“Somewhere in Germany”


“Somewhere in Germany” (March 24, 1947)
by Vaughn Richard Shoemaker (1902-1991)
13 x 16, ink and wash on board
Coppola Collection

Shoemaker was an American editorial cartoonist. He won the 1938 and 1947 Pulitzer Prize for Editorial Cartooning and created the character John Q. Public. He spent 22 years at the Chicago Daily, and subsequently worked for the New York Herald Tribune, the Chicago American, and Chicago Today. He retired in 1972.

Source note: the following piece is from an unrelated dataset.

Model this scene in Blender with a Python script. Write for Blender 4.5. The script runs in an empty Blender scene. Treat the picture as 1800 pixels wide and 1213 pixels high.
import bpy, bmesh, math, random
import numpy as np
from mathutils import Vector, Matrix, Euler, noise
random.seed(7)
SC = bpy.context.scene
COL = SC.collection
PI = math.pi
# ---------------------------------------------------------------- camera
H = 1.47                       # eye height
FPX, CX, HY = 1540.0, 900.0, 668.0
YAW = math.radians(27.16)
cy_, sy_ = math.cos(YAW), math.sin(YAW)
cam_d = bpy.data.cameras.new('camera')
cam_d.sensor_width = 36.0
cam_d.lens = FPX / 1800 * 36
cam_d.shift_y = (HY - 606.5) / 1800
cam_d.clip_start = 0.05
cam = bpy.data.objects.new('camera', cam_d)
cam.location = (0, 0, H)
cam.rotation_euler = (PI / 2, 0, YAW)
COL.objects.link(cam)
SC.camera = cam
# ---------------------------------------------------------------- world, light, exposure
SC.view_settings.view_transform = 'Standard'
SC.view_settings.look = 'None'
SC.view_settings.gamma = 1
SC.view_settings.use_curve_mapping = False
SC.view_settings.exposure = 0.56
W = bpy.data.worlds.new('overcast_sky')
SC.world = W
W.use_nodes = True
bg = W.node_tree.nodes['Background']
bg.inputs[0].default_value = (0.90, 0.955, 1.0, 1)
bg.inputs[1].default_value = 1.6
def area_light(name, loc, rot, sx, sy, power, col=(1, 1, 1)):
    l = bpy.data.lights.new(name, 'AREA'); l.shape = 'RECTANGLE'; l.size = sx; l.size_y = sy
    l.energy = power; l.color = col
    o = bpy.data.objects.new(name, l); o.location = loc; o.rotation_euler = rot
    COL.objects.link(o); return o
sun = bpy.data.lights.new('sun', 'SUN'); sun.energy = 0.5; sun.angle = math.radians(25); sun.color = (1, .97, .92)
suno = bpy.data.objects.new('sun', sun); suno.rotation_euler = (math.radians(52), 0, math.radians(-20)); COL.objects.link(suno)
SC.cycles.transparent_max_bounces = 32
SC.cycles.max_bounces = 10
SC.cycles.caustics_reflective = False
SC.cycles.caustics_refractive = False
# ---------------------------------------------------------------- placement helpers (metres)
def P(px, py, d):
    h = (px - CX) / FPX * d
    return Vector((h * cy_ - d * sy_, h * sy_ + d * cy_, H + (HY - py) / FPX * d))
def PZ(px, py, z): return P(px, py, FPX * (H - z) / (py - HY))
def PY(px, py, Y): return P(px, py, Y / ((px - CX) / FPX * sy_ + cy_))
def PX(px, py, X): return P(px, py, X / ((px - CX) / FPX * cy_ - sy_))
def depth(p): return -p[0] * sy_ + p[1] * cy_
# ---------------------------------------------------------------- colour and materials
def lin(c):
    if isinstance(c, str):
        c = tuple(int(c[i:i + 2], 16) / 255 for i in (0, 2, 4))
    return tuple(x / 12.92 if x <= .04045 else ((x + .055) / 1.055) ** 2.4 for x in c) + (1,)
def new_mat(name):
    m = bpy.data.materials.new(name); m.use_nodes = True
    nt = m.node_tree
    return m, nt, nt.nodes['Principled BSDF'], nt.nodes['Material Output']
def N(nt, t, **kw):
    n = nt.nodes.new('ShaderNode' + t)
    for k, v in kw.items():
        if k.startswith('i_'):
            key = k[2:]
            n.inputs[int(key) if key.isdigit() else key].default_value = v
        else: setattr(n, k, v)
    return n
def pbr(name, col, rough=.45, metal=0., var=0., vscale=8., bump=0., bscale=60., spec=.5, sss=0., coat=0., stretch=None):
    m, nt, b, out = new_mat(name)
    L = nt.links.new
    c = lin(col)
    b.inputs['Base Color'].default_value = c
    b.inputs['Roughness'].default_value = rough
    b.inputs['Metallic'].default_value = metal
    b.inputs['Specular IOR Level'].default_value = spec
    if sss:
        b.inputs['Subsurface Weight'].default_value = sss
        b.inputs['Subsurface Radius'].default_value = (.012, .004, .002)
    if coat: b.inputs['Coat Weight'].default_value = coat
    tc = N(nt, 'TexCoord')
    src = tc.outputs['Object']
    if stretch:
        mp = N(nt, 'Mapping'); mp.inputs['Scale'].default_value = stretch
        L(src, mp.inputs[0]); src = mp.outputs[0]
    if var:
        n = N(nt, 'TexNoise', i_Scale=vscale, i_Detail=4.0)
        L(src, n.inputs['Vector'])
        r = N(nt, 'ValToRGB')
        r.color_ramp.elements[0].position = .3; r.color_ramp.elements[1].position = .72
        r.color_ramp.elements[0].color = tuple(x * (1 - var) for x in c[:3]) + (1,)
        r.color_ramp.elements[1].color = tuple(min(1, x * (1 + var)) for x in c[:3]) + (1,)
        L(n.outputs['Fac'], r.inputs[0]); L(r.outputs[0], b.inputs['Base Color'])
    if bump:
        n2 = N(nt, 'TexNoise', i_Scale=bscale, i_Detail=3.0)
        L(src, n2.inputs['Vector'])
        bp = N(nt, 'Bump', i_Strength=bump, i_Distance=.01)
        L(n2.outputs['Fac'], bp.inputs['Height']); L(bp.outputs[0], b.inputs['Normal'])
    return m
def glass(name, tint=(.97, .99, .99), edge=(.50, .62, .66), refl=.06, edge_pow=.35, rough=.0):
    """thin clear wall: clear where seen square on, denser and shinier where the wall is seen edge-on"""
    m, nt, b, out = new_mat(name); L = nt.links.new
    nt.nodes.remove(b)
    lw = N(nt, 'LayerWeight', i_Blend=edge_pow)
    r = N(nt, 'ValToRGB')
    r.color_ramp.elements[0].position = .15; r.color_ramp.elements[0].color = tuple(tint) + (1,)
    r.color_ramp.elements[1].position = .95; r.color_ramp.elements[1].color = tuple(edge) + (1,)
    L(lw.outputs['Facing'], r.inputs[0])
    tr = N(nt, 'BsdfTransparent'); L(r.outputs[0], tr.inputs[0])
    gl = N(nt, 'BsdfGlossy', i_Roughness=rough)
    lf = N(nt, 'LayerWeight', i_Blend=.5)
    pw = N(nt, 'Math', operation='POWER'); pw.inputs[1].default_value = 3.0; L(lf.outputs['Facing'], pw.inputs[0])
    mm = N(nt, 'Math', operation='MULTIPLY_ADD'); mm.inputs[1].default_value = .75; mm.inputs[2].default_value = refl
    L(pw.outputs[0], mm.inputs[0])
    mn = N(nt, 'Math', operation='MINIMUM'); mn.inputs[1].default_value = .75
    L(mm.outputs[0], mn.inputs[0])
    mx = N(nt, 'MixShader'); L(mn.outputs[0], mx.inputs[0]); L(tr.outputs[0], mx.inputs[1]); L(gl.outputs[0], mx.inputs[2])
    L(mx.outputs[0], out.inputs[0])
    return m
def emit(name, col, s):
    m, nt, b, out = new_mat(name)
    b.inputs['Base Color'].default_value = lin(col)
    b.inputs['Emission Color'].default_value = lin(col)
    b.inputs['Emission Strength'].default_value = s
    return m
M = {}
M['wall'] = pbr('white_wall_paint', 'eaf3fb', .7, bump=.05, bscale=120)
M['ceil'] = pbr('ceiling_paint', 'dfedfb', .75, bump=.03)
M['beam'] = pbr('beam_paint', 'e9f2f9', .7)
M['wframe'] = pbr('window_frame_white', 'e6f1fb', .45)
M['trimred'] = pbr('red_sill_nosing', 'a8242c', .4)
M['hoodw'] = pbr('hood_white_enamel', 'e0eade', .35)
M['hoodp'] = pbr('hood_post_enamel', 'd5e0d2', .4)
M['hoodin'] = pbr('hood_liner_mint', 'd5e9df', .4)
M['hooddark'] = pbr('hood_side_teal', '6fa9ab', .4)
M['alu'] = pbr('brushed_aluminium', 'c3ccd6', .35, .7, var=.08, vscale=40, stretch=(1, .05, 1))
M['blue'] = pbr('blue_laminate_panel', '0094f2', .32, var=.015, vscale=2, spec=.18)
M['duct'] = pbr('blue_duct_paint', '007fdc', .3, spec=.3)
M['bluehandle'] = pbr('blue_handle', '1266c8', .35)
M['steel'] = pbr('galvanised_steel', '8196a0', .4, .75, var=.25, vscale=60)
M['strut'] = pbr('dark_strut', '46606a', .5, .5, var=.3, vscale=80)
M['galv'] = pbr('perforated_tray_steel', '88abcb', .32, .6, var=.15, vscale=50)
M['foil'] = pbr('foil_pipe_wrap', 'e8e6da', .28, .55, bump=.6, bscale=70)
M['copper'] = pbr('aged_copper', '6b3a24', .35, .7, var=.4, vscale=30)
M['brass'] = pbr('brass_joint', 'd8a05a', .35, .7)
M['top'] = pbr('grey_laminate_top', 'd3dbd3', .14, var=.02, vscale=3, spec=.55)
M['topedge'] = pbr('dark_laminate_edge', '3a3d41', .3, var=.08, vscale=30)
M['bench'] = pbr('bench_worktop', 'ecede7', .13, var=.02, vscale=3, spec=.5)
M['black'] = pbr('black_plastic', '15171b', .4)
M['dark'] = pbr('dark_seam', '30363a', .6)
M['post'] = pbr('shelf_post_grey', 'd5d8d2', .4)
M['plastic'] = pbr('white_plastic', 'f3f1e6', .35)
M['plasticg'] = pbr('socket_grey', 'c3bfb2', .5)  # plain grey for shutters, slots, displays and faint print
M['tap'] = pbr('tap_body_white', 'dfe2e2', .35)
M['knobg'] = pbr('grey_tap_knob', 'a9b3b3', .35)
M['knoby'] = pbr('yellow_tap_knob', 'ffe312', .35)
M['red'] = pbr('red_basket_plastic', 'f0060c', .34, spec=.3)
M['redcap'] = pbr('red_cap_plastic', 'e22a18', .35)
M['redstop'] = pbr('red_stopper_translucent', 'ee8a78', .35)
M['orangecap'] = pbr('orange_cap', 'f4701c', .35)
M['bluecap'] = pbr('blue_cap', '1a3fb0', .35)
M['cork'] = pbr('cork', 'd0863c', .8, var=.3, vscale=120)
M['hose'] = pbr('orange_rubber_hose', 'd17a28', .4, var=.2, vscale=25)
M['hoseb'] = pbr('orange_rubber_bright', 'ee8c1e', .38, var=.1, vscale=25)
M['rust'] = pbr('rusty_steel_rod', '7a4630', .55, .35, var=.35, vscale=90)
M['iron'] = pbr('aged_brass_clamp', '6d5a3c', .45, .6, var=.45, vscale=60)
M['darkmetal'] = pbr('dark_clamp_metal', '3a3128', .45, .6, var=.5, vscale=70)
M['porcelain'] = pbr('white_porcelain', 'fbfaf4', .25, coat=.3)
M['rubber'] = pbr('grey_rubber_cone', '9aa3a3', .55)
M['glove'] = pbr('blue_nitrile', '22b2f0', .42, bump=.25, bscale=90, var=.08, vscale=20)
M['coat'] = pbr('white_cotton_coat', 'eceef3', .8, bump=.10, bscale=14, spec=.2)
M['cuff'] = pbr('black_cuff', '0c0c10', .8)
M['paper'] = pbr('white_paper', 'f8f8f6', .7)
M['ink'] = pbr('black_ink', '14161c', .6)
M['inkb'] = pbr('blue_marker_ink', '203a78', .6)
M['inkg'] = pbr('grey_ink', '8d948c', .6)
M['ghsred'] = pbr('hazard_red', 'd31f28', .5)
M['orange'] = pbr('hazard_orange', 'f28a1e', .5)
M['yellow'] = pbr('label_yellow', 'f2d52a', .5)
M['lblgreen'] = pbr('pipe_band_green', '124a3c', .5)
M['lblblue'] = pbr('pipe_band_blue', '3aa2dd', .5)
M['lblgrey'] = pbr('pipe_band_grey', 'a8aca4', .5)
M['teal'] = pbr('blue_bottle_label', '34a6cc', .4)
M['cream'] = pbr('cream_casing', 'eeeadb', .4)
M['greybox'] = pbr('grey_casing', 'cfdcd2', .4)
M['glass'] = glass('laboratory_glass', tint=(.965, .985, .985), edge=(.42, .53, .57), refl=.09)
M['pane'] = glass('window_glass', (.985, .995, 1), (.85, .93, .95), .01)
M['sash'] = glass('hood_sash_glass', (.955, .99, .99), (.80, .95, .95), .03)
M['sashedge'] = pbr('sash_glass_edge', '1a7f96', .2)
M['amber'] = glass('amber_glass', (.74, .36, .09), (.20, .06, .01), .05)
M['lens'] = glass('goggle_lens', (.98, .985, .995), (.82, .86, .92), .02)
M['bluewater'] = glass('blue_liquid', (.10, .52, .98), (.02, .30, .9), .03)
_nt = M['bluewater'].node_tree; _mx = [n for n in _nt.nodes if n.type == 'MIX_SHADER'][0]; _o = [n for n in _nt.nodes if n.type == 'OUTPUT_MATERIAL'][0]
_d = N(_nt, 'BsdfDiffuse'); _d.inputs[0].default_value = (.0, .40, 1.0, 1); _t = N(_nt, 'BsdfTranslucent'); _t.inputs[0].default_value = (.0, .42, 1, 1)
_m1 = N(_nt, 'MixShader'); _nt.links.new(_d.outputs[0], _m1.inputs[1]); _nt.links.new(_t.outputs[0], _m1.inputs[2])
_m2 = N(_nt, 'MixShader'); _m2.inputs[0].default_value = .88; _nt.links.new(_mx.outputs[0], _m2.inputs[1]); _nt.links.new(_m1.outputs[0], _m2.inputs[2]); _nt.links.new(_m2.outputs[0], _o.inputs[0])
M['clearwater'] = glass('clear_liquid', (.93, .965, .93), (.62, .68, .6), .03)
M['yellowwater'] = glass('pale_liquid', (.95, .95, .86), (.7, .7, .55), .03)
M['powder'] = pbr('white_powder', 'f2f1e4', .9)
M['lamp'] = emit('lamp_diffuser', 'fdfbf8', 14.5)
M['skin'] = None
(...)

The Molotov Plan was the system created by the Soviet Union in 1947 in order to provide aid to rebuild the countries in Eastern Europe that were politically and economically aligned to the Soviet Union. It was originally called the “Brother Plan” in the Soviet Union. It can be seen to be the Soviet Union’s version of the Marshall Plan, which for political reasons the Eastern European countries would not be able to join without leaving the Soviet sphere of influence. Soviet foreign minister Vyacheslav Molotov rejected the Marshall Plan, proposing instead the Molotov Plan.

On March 18, 1947, TASS (the Russian news agency) published the text of a secret agreement made at the Yalta Conference in 1945 on the matter of German reparations, in order to back up Molotov’s demand for them. The question then turned to whether the Yalta text was supplemented or superseded by the Potsdam Agreement.

This is a rather elegant piece of art from Shoemaker.